Take the lines from the one bearing "by 1920 pixels." to the one bearing "from mathutils import Vector, Matrix, noise", inclusive, and reproduce them exactly; include no other line.
-------- PROVIDED INFORMATION --------
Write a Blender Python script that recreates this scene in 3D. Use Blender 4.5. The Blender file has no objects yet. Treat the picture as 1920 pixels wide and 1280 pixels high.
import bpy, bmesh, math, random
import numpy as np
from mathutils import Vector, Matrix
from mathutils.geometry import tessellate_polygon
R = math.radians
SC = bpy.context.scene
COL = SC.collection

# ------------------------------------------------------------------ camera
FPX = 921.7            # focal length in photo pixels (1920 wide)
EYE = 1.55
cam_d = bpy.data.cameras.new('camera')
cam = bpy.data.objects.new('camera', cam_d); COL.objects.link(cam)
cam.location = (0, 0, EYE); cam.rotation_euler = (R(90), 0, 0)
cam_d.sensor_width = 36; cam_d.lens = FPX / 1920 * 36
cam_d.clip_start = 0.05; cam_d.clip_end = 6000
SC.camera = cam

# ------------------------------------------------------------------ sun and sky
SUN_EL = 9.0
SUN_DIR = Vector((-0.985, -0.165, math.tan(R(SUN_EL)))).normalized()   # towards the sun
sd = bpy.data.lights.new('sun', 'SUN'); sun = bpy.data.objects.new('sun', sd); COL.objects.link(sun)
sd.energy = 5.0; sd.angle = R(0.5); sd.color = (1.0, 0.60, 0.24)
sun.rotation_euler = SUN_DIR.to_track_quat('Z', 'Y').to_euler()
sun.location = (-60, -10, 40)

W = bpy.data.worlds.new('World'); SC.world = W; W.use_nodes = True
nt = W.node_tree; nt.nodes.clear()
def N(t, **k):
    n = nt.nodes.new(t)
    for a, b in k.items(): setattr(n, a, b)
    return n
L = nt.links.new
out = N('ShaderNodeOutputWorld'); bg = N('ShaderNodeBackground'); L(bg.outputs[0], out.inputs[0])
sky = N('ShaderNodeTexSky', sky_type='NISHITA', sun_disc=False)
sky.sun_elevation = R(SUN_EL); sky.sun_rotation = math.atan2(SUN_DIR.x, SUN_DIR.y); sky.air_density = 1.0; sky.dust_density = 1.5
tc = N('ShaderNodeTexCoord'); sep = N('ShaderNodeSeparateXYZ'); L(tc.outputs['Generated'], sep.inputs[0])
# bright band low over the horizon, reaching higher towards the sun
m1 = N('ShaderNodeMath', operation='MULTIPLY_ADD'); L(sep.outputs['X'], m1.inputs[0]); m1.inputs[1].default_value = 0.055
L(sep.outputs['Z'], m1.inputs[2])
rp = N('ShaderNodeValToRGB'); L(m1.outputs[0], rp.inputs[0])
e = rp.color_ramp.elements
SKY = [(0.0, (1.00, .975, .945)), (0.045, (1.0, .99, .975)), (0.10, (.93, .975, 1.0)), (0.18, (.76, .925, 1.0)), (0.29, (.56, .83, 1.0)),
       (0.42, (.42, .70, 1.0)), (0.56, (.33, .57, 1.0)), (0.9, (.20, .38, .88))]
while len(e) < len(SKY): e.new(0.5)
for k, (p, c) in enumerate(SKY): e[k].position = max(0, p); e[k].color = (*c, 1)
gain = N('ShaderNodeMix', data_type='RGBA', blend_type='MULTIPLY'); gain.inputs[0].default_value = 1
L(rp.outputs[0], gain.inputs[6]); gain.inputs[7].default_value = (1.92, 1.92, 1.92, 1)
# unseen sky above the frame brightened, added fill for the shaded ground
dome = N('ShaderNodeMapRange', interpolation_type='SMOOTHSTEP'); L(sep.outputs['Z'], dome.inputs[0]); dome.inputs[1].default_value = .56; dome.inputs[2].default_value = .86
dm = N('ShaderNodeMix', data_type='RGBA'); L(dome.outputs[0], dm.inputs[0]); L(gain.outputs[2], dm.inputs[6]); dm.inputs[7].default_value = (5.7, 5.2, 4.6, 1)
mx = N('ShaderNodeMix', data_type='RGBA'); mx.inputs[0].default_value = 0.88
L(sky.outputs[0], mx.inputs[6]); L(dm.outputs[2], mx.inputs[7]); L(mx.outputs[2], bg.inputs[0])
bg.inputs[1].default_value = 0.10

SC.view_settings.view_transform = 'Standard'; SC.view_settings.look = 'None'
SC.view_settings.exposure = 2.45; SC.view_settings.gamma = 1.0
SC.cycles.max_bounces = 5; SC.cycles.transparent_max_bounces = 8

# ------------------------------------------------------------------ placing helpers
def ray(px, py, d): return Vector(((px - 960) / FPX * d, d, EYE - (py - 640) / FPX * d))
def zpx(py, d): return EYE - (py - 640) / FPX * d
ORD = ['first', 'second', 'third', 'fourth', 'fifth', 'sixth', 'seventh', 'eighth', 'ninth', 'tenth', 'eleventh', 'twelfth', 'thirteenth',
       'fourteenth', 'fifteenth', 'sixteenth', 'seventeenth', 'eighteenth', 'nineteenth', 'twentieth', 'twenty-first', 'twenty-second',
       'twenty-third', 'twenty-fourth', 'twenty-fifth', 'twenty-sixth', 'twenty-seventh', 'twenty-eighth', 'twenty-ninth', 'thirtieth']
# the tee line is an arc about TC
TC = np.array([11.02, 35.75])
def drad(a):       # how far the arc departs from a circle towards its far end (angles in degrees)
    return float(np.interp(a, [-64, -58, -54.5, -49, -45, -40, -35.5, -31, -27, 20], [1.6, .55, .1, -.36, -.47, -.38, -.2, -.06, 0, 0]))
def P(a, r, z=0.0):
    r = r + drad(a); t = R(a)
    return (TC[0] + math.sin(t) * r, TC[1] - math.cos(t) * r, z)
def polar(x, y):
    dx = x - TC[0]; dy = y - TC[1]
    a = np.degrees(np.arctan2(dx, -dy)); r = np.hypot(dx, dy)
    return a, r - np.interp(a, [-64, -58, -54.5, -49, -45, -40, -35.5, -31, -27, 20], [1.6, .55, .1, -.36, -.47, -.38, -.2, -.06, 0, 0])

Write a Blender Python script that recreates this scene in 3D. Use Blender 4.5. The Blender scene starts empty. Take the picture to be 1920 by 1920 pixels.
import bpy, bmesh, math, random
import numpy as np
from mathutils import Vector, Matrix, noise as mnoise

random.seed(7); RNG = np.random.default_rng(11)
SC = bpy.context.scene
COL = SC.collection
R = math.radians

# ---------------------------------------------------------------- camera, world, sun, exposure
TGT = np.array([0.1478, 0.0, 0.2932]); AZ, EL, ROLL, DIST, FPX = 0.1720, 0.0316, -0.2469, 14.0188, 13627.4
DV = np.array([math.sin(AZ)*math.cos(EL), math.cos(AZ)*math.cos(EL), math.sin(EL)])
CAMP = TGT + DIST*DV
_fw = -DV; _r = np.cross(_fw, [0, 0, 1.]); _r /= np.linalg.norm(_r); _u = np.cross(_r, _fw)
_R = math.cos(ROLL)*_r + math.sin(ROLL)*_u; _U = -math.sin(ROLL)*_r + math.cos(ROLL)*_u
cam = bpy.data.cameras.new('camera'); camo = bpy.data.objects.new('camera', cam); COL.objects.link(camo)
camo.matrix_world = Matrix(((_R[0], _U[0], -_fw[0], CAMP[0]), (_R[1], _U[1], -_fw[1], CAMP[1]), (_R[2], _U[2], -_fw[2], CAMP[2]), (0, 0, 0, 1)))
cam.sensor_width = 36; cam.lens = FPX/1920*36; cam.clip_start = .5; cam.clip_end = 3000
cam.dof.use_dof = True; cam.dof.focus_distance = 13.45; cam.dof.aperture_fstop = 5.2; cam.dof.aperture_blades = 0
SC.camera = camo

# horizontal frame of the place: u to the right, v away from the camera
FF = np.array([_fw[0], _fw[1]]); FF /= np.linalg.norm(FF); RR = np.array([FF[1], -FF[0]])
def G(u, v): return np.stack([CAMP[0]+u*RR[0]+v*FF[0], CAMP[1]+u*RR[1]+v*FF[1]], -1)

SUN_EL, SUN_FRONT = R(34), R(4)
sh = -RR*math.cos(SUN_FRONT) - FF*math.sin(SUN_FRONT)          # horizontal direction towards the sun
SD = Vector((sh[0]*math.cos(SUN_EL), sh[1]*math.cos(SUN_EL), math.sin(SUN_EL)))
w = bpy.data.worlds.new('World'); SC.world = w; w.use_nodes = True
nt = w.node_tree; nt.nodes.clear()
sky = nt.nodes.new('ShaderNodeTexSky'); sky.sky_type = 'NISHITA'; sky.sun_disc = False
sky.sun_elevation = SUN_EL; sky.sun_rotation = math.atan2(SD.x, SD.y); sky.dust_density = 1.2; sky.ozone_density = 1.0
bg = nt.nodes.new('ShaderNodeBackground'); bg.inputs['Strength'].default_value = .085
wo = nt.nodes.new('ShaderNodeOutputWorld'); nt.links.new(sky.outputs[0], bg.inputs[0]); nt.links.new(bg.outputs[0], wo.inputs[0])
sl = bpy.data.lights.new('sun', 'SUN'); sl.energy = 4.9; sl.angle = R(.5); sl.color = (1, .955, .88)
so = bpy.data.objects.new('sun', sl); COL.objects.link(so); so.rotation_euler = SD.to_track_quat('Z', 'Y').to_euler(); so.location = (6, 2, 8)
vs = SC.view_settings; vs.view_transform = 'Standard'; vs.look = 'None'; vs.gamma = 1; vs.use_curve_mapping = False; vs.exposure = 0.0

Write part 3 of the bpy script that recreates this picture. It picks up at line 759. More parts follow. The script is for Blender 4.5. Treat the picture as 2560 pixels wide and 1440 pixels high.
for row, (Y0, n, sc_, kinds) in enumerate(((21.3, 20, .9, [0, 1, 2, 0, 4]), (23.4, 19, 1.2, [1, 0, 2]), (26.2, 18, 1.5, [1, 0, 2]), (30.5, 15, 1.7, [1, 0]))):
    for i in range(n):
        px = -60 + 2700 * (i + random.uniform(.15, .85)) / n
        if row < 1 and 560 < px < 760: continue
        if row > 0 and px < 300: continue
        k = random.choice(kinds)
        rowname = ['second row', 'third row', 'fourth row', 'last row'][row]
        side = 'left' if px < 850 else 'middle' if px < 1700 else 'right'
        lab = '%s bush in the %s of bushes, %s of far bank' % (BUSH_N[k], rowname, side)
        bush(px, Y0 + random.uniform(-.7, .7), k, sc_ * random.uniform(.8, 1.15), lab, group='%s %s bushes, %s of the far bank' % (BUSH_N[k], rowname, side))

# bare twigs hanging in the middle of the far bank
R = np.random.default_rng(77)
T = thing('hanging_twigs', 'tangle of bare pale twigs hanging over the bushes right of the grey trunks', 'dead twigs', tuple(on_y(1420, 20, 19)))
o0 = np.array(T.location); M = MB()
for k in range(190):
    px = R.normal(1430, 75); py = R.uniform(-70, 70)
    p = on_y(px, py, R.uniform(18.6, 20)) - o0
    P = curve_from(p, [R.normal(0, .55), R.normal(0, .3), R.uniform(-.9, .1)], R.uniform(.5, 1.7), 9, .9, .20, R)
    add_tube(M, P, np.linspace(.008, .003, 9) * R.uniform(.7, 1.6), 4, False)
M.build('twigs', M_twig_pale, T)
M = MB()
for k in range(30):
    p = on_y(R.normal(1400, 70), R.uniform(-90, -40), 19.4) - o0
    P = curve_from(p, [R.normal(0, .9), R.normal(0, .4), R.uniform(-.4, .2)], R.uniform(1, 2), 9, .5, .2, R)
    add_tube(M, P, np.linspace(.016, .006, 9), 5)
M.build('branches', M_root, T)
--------
RESPONSE TO THE EXERCISE:
Write a Blender Python script that recreates this scene in 3D. Use Blender 4.5. The Blender scene starts empty. Take the picture to be 1920 by 1920 pixels.
import bpy, bmesh, math, random
import numpy as np
from mathutils import Vector, Matrix, noise as mnoise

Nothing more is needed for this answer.